Para su filme número 38, el casi nonagenario Clint Eastwood continúa con su estudio de la América profunda a partir de la noción del heroísmo. De hecho, esta cinta es, esencialmente, la misma que Sully (2016): la historia de un hombre común que se vuelve héroe por hacer bien su trabajo, pero que a pesar de ello es cuestionado por el sistema.
El 27 de julio de 1996, una bomba explotó en el Centennial Park de Atlanta, lugar sede de los Juegos Olímpicos de aquel año. Fue Richard Jewell, un guardia de seguridad común y corriente —pero muy celoso de su deber— quien descubre el explosivo minutos antes de estallar.

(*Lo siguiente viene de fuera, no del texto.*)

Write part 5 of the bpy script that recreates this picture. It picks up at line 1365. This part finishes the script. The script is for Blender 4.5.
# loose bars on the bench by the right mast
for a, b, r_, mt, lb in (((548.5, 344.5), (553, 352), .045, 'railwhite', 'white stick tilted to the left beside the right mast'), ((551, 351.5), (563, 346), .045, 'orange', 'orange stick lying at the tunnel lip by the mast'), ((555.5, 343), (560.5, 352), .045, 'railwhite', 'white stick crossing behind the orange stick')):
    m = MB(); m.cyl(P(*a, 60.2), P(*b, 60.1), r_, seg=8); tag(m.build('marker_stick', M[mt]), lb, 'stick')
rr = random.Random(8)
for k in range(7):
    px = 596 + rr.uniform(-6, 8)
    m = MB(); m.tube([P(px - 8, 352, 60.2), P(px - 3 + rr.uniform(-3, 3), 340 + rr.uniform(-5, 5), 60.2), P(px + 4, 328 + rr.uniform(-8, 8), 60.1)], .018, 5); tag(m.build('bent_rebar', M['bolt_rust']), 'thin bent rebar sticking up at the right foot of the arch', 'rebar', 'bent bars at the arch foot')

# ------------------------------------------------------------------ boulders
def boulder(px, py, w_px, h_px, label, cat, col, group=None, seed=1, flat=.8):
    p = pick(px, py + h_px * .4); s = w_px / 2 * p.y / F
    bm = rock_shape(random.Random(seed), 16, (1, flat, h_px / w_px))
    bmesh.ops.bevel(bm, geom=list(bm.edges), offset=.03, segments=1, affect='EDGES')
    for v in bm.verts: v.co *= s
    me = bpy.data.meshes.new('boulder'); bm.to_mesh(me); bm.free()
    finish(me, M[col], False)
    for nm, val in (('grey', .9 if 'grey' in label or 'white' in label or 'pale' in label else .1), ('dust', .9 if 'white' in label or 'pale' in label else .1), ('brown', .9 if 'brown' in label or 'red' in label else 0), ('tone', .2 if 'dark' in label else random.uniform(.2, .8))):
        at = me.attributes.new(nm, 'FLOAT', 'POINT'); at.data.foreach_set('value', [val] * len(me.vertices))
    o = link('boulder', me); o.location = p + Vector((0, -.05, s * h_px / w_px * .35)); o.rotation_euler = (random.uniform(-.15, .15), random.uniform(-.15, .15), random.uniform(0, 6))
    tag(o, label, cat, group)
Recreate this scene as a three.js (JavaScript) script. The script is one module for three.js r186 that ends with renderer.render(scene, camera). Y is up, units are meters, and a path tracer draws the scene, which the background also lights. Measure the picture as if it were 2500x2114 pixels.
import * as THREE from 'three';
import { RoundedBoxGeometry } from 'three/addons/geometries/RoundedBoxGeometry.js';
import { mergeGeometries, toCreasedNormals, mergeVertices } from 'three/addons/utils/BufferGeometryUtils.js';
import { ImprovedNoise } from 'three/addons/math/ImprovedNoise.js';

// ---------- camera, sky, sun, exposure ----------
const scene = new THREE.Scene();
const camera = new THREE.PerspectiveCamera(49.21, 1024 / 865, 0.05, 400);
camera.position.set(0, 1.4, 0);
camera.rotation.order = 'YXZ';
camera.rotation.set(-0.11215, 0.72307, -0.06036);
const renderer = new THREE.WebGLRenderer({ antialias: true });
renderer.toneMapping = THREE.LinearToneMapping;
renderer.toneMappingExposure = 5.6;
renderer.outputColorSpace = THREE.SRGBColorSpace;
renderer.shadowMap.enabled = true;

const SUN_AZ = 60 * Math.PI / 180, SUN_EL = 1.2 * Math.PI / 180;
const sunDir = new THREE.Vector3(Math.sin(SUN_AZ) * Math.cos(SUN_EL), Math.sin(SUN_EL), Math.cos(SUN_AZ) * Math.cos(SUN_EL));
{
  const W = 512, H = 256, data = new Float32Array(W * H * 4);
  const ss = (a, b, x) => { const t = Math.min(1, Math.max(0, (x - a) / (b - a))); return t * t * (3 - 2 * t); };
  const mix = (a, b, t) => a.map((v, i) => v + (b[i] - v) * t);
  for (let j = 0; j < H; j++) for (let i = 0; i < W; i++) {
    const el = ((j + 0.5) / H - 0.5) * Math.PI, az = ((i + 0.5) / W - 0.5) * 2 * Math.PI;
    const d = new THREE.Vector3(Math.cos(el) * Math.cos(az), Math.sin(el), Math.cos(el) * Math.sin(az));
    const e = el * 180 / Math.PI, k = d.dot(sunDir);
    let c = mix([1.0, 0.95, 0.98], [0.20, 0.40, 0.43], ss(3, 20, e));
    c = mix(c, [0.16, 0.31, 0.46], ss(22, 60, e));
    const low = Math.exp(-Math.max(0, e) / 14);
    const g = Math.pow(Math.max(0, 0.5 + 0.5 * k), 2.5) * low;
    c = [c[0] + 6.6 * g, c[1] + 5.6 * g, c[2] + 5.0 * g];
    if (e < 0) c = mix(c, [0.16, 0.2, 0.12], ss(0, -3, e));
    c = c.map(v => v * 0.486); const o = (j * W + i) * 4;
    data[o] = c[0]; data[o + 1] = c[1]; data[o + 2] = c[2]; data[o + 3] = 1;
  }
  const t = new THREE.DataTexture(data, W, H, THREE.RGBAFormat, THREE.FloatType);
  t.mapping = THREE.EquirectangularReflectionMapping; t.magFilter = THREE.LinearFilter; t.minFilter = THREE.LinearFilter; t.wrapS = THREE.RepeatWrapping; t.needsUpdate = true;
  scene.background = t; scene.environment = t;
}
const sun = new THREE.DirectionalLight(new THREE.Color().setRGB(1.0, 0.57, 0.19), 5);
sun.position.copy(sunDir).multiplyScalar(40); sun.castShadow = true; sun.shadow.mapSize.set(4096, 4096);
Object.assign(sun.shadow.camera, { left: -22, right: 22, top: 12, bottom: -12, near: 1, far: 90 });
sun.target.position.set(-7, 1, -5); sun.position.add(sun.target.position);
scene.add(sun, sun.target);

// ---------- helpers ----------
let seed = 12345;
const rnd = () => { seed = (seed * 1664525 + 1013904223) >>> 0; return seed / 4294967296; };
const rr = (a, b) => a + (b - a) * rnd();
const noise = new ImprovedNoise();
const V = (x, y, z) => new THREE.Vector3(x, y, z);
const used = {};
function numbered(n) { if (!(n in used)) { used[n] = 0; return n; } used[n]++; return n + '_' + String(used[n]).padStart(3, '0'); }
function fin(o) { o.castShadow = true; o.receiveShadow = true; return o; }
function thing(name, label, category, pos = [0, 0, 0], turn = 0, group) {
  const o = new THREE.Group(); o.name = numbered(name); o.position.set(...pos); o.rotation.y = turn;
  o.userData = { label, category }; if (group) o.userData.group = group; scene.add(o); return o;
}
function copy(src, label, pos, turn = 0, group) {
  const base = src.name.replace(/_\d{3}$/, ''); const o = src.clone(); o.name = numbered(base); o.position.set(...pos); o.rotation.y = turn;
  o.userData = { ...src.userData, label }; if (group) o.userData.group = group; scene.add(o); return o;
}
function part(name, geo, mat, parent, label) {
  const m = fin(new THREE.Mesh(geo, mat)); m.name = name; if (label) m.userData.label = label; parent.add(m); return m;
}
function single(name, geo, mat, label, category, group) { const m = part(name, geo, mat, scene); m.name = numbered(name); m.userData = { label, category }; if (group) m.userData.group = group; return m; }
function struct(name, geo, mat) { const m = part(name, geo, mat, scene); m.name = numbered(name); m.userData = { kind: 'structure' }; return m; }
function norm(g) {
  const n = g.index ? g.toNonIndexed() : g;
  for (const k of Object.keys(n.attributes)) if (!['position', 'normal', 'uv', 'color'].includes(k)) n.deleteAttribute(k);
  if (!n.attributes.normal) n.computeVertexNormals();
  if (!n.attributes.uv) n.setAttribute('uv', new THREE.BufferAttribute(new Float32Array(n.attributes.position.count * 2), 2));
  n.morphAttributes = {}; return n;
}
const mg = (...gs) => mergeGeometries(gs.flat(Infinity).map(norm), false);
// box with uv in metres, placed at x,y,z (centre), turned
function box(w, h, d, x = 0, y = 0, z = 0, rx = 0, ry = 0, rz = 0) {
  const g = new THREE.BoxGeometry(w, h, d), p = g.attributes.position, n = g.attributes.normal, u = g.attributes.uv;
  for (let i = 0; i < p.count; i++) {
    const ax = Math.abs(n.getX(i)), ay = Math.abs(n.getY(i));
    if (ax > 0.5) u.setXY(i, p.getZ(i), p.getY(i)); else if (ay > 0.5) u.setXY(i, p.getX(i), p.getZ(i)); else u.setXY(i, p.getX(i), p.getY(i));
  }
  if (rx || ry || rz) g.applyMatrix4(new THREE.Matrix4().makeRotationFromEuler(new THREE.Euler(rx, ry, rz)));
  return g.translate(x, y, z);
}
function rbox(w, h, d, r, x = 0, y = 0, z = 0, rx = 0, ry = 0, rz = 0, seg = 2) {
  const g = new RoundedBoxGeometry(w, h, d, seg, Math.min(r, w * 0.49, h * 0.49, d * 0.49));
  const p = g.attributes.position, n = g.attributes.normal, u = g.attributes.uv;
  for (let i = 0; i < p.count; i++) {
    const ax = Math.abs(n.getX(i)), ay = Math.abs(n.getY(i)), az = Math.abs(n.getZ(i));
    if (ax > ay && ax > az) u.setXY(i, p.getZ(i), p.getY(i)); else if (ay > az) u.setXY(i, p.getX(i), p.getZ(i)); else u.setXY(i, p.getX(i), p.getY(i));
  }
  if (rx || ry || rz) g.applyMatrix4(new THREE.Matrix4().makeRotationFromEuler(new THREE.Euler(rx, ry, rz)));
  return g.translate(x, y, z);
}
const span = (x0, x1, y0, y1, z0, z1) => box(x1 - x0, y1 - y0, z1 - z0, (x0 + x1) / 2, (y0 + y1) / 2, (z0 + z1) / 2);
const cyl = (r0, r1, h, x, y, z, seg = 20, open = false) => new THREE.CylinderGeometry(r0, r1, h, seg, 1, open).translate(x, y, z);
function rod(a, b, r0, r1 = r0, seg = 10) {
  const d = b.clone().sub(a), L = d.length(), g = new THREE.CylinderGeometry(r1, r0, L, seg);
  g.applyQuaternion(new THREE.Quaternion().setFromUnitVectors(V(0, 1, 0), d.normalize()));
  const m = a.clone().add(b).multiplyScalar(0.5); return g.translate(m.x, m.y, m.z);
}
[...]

Dos personas fallecieron y 100 resultaron heridas, pero de no ser por la necedad de Jewell de seguir el protocolo y crear un perímetro de seguridad, lo más seguro es que hubieran muerto muchos más.
Los medios lo encumbraron como héroe, pero el gusto le duró poco al bonachón Jewell cuando se hizo público que el FBI lo tenía como principal sospechoso del acto terrorista. Richard Jewell es retratado por Eastwood como el clásico redneck: un hombre no necesariamente culto, regordete, amante de las armas (tenía un pequeño arsenal en su casa) que sentía que la vida le debía algo, pero que no obstante trabajaba por su sueño de ser policía y proteger a la gente.
Sin miedo a nada (el hombre tiene 89 años y es una leyenda andante) Eastwood no sólo exhibe a los medios como uno de los grandes villanos de esta historia, sino que además hace de una mujer —Kathy Scruggs (Olivia Wilde), una inescrupulosa reportera— la gran villana de esta historia.
Y luego está un torpe FBI, que al no tener una sola pista, insiste en culpar (y burlarse) del gordito Jewell, humillándolo en los medios, levantándole falsos y hasta cateando el último rincón de su casa ante el llanto apenas contenido de su madre (Kathy Bates, con un pie en la nominación al Oscar) quien ve cómo los agentes se llevan ¡hasta los tuppers!
Con toda habilidad para la narrativa (aunque no sin algunos problemas de continuidad), Eastwood logra armar un relato sumamente emotivo, emocionante, por momentos incluso encabronante (¿cómo es posible que el FBI haya hecho tal cantidad de gazapos en este caso?) sobre un hombre común, el clásico gringo de cepa, pero que, a pesar de todo, hace su trabajo y salva gente.
Eastwood habla, pues, de esa Norteamérica profunda de la que las grandes instituciones se burlan o ningunean, de aquellos que son tildados de rednecks, de aquellos que seguramente votaron por Trump y que seguramente lo harán de nuevo. Y lo harán, nos muestra Eastwood, justo porque descartarlos es un error. Por que ellos también pueden ser héroes y también son norteamericanos.